Today he is known almost as much for his large visionary water colours illustrating the Book of Job (1820-6), his 102 illustrations of Dante and his colour-printed drawings of biblical subjects, as he is for his poetry.


His Works:

Blake’s poetry falls into three main categories. First, there are the lyrics. Of these, the most important are the Songs of Innocence and of Experience themselves, but there are also the earlier poems called Poetical Sketches (1769-78), many of which are really experiments in which Blake partly imitates earlier writers (Shakespeare, Thomson and others) as well as a number of other lyrics, some of the most interesting and important of which can be found in what is known as the Pickering Manuscript (c.1803). The student of Blake will particularly want to read from this manuscript ‘The Mental Traveller’ and ‘The Crystal Cabinet, which are essential to an understanding of his, developing mythology.

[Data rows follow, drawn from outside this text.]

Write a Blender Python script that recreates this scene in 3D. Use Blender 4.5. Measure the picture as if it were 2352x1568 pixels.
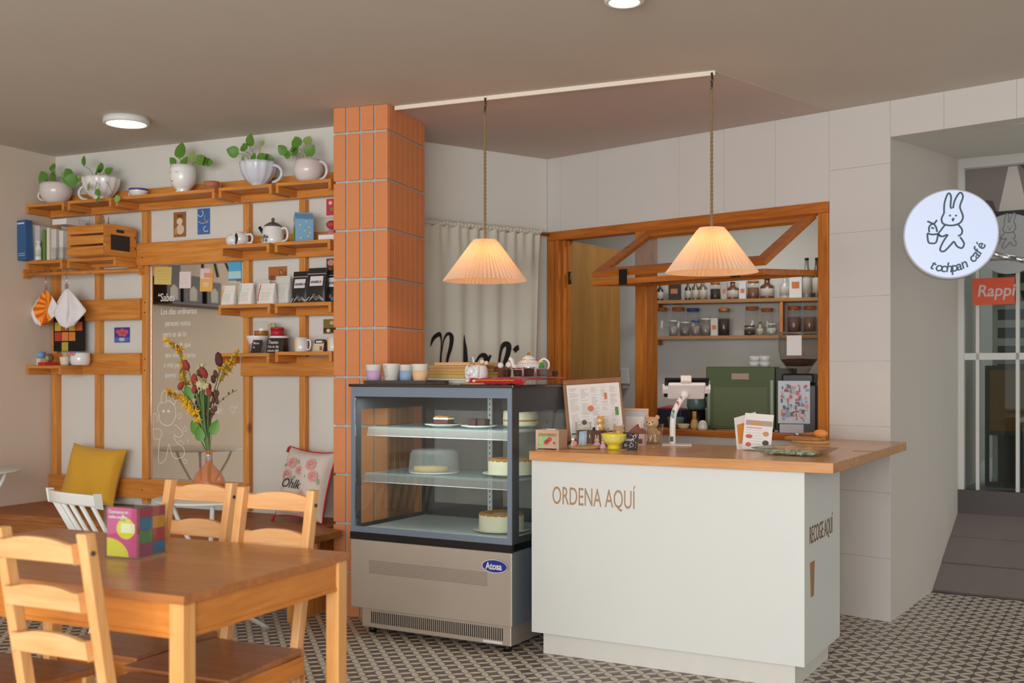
import bpy, bmesh, math, random
from mathutils import Matrix, Vector
random.seed(7)
for o in list(bpy.data.objects): bpy.data.objects.remove(o)
C = bpy.context.scene.collection
SC = bpy.context.scene
# ------------------------------------------------------------------ camera, world, light, exposure
F_PX, CX, HY, HC = 2545.0, 1176.0, 852.0, 1.266      # focal length in px of a 2352 px wide frame, horizon row, eye height
cam = bpy.data.cameras.new('camera'); camo = bpy.data.objects.new('camera', cam); C.objects.link(camo)
camo.location = (0, 0, HC); camo.rotation_euler = (math.pi/2, 0, 0)
cam.sensor_width = 36.0; cam.lens = 36.0*F_PX/2352; cam.shift_y = (HY-784)/2352; cam.clip_start = 0.05
cam.dof.use_dof = True; cam.dof.focus_distance = 5.0; cam.dof.aperture_fstop = 3.2
SC.camera = camo
w = bpy.data.worlds.new('daylight'); SC.world = w; w.use_nodes = True
bg = w.node_tree.nodes['Background']; bg.inputs[0].default_value = (0.93, 0.96, 1.0, 1); bg.inputs[1].default_value = 1.15
def area(name, loc, rot, sx, sy, power, col):
    l = bpy.data.lights.new(name, 'AREA'); l.shape = 'RECTANGLE'; l.size = sx; l.size_y = sy; l.energy = power; l.color = col
    o = bpy.data.objects.new(name, l); C.objects.link(o); o.location = loc; o.rotation_euler = rot; return o
area('storefront_daylight', (-1.7, -2.6, 1.55), (math.radians(90), 0, math.radians(0)), 4.8, 2.3, 245, (0.975, 0.99, 1.0))
SC.view_settings.view_transform = 'Standard'; SC.view_settings.look = 'None'; SC.view_settings.gamma = 1.0
SC.view_settings.use_curve_mapping = False; SC.view_settings.exposure = 0.36

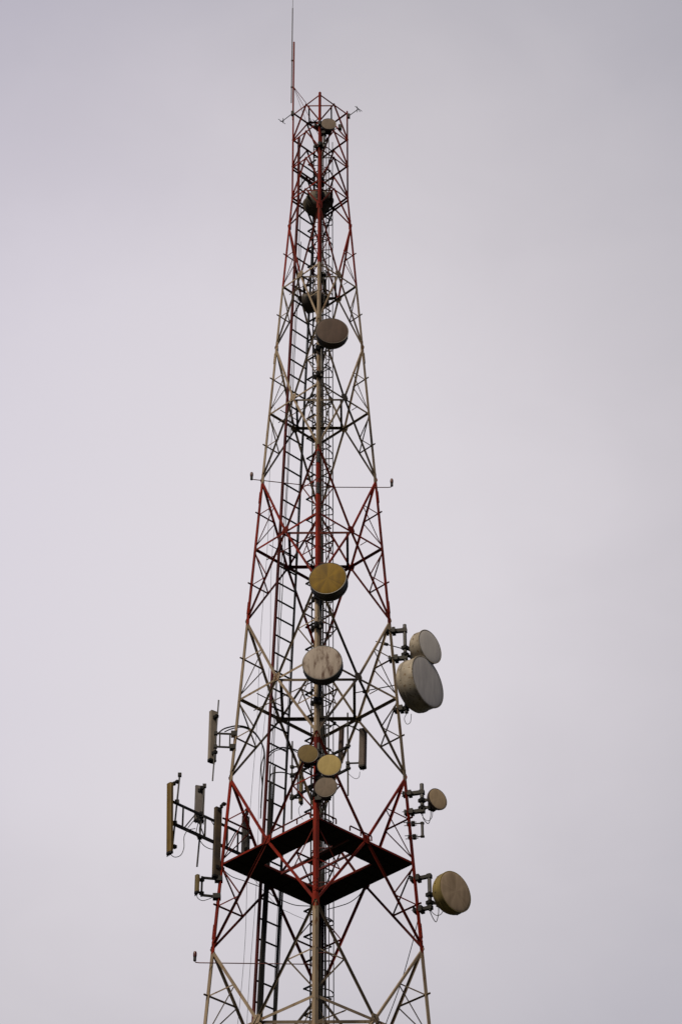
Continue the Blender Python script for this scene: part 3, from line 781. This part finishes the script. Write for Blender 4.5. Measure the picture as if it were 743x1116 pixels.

This mythology is further elaborated in the second group of poems, which we may refer to as the ‘shorter prophecies’. It is important to grasp that when we speak of ‘Blake’s mythology, as many critics do, we are using a metaphor, individuals cannot create mythologies, but Blake’s development of a private repertoire of characters and events often has a myth-like ring to it. These shorter prophecies, including Tiriel (c. 1789), The Book of The! (1789), The Marriage of Heaven and Hell (c. 1790-3), Visions of the Daughters of Albion (1793) America (1793), Europe (1794) and the so-called books of the Infernal Bible (The Book of Urizen (1794), and The Song of Los, The Book of Ahania and The Book of Los (all 1795)) all written, as we can see, between 1789 and 1795, build up this mythology and provide Blake’s ‘alternative’ account of the creation of the world and the nature of God. What they also do is keep in remarkably close touch with the historical events unfolding around him during the closing years of the eighteenth century and the early years of the nineteenth, and they are thus highly complex works which need to be read at mythological, historical and psychological levels.

The third group of poems contains Blake’s three long prophecies, Vala, or, The Four Zoas (1795-1804), Milton (1804-8) and Jerusalem (1804-20), the first of which appears never really to have reached final form. These are poems of an epic scale, and quite unlike anything to be found elsewhere in British poetry. Between them, they attempt nothing less than a complete account of human history, from its beginnings to the present day-, they also represent Blake’s attempt to understand contemporary events and incorporate them into his world view, as well as providing us with a psychology which in many ways antedates the work of Freud and other founders of psychoanalysis.

As well as these works, the student may find helpful the short tracts called’ All Religions Are One’ and ‘There is No Natural Religion’ (c.1788),which provide useful, if highly complex, accounts of Blake’s thinking on such crucial questions as the nature of reason, energy and desire. Many of the poems are ‘illuminated’, and ideally they should be read in versions which reproduce the full-colour texts which most properly represent Blake’s mixture of poetic and visual creativity, taken together they represent British literature’s most determined attempt to create a world system, and although they make for dense reading there are many passages of great beauty to be found among them.